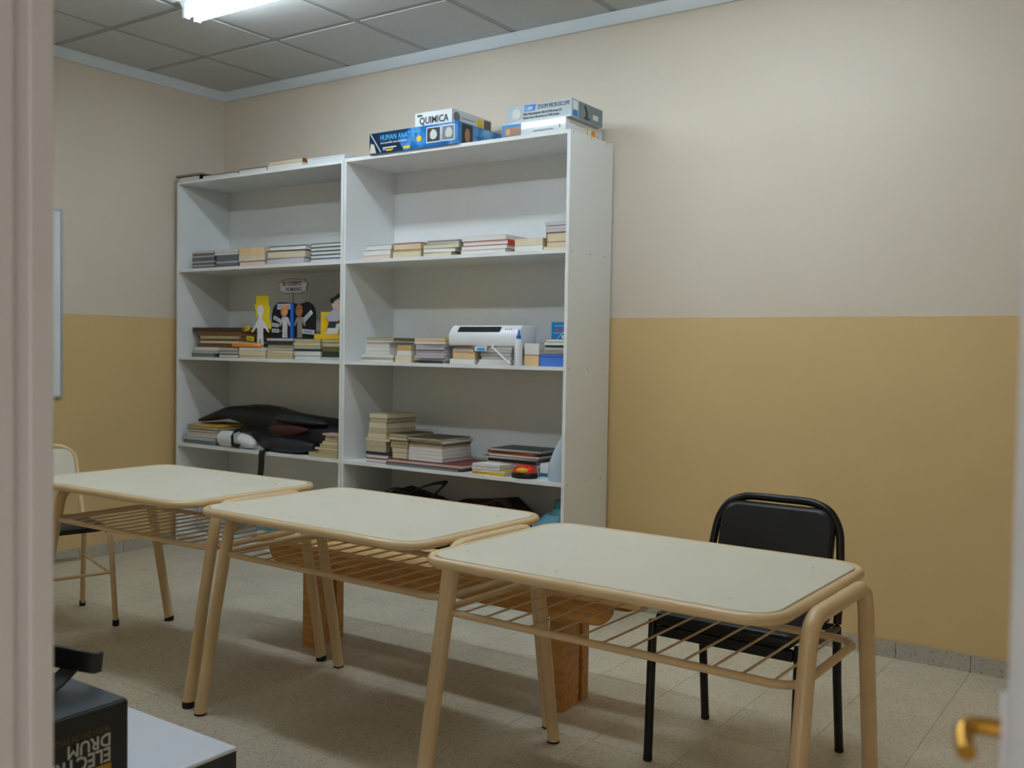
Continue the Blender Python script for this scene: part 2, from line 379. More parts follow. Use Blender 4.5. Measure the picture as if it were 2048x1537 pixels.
# ------------------------------------------------------------------ wooden bench behind the desks
bt = thing('bench', 'low varnished wooden bench between the desks and the bookcases', 'bench', (0, 0, 0))
for y0, y1 in ((-1.455, -1.318), (-1.314, -1.175)):
    MB().box(2.0, 3.94, y0, y1, 0.428, 0.452).build('seat_plank', BENCHT, bt, bevel=0.003)
ap = [(2.10, 0.428), (2.10, 0.42)] + arc(2.17, 0.415, 0.07, 180, 270, 6) + arc(3.75, 0.415, 0.07, -90, 0, 6) + [(3.82, 0.428)]
for y in (-1.44, -1.212): MB().prism(ap, y, y + 0.022, 'y').build('apron', BENCH, bt, bevel=0.002)
for x in (2.32, 3.585):
    MB().box(x - 0.03, x + 0.026, -1.416, -1.295, 0.0, 0.428).build('leg', BENCH, bt, bevel=0.003)
    MB().box(x - 0.03, x + 0.020, -1.262, -1.215, 0.0, 0.428).build('leg', BENCH, bt, bevel=0.003)
    MB().box(x - 0.012, x + 0.006, -1.297, -1.260, 0.03, 0.428).build('leg_web', BENCH, bt)

# ------------------------------------------------------------------ black padded chair
bc = thing('chair', 'black vinyl padded chair with black tube frame behind the nearest desk', 'chair', (4.28, -1.38, 0), math.radians(-0.5))
def hoop(x, r, yf, zs, **k): pass
for s in (-1, 1):
    x = 0.235 * s
    MB().tube([(x, -0.215, 0.012), (x, -0.200, 0.40), (x, -0.198, 0.448)], 0.0142, 12).build('leg', BLACKM, bc, smooth=True)
    MB().tube([(x, 0.225, 0.012), (x * 0.99, 0.19, 0.25), (x * 0.985, 0.178, 0.42)], 0.0142, 12).build('leg', BLACKM, bc, smooth=True)
    for y in (-0.2155, 0.226): MB().lathe([(0.013, 0), (0.0148, 0.002), (0.0148, 0.014), (0.0143, 0.015)], 12, (x, y, 0)).build('foot_cap', RUBBER, bc, smooth=True)
    MB().tube([(x * 0.985, -0.2, 0.425), (x * 0.985, 0.182, 0.418)], 0.0125, 12).build('seat_rail', BLACKM, bc, smooth=True)
MB().box(-0.221, 0.221, -0.212, -0.190, 0.402, 0.436).build('seat_rail', BLACKM, bc, bevel=0.004)
MB().box(-0.221, 0.221, 0.168, 0.186, 0.406, 0.43).build('seat_rail', BLACKM, bc, bevel=0.004)
MB().box(-0.219, 0.219, -0.225, 0.165, 0.437, 0.482).build('seat', BLACKV, bc, bevel=0.018, smooth=True)
yb = lambda z: 0.18 + (z - 0.42) * 0.23
bp = [(-0.231, 0.43), (-0.228, 0.55), (-0.219, 0.66), (-0.208, 0.725), (-0.176, 0.775), (-0.128, 0.798), (-0.08, 0.803), (0, 0.803)]
bp = bp + [(-a, z) for a, z in bp[-2::-1]]
MB().tube([(x, yb(z), z) for x, z in smoothpath([(a, z, 0) for a, z in bp], 4) and [(p.x, p.y) for p in smoothpath([(a, z, 0) for a, z in bp], 4)]], 0.0135, 12).build('back_frame', BLACKM, bc, smooth=True)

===

● **Stated problem**: Return the material exactly as given, apart from the pictures.

● **Solution to the problem**:
Continue the Blender Python script for this scene: part 2, from line 379. More parts follow. Use Blender 4.5. Measure the picture as if it were 2048x1537 pixels.
# ------------------------------------------------------------------ wooden bench behind the desks
bt = thing('bench', 'low varnished wooden bench between the desks and the bookcases', 'bench', (0, 0, 0))
for y0, y1 in ((-1.455, -1.318), (-1.314, -1.175)):
    MB().box(2.0, 3.94, y0, y1, 0.428, 0.452).build('seat_plank', BENCHT, bt, bevel=0.003)
ap = [(2.10, 0.428), (2.10, 0.42)] + arc(2.17, 0.415, 0.07, 180, 270, 6) + arc(3.75, 0.415, 0.07, -90, 0, 6) + [(3.82, 0.428)]
for y in (-1.44, -1.212): MB().prism(ap, y, y + 0.022, 'y').build('apron', BENCH, bt, bevel=0.002)
for x in (2.32, 3.585):
    MB().box(x - 0.03, x + 0.026, -1.416, -1.295, 0.0, 0.428).build('leg', BENCH, bt, bevel=0.003)
    MB().box(x - 0.03, x + 0.020, -1.262, -1.215, 0.0, 0.428).build('leg', BENCH, bt, bevel=0.003)
    MB().box(x - 0.012, x + 0.006, -1.297, -1.260, 0.03, 0.428).build('leg_web', BENCH, bt)

# ------------------------------------------------------------------ black padded chair
bc = thing('chair', 'black vinyl padded chair with black tube frame behind the nearest desk', 'chair', (4.28, -1.38, 0), math.radians(-0.5))
def hoop(x, r, yf, zs, **k): pass
for s in (-1, 1):
    x = 0.235 * s
    MB().tube([(x, -0.215, 0.012), (x, -0.200, 0.40), (x, -0.198, 0.448)], 0.0142, 12).build('leg', BLACKM, bc, smooth=True)
    MB().tube([(x, 0.225, 0.012), (x * 0.99, 0.19, 0.25), (x * 0.985, 0.178, 0.42)], 0.0142, 12).build('leg', BLACKM, bc, smooth=True)
    for y in (-0.2155, 0.226): MB().lathe([(0.013, 0), (0.0148, 0.002), (0.0148, 0.014), (0.0143, 0.015)], 12, (x, y, 0)).build('foot_cap', RUBBER, bc, smooth=True)
    MB().tube([(x * 0.985, -0.2, 0.425), (x * 0.985, 0.182, 0.418)], 0.0125, 12).build('seat_rail', BLACKM, bc, smooth=True)
MB().box(-0.221, 0.221, -0.212, -0.190, 0.402, 0.436).build('seat_rail', BLACKM, bc, bevel=0.004)
MB().box(-0.221, 0.221, 0.168, 0.186, 0.406, 0.43).build('seat_rail', BLACKM, bc, bevel=0.004)
MB().box(-0.219, 0.219, -0.225, 0.165, 0.437, 0.482).build('seat', BLACKV, bc, bevel=0.018, smooth=True)
yb = lambda z: 0.18 + (z - 0.42) * 0.23
bp = [(-0.231, 0.43), (-0.228, 0.55), (-0.219, 0.66), (-0.208, 0.725), (-0.176, 0.775), (-0.128, 0.798), (-0.08, 0.803), (0, 0.803)]
bp = bp + [(-a, z) for a, z in bp[-2::-1]]
MB().tube([(x, yb(z), z) for x, z in smoothpath([(a, z, 0) for a, z in bp], 4) and [(p.x, p.y) for p in smoothpath([(a, z, 0) for a, z in bp], 4)]], 0.0135, 12).build('back_frame', BLACKM, bc, smooth=True)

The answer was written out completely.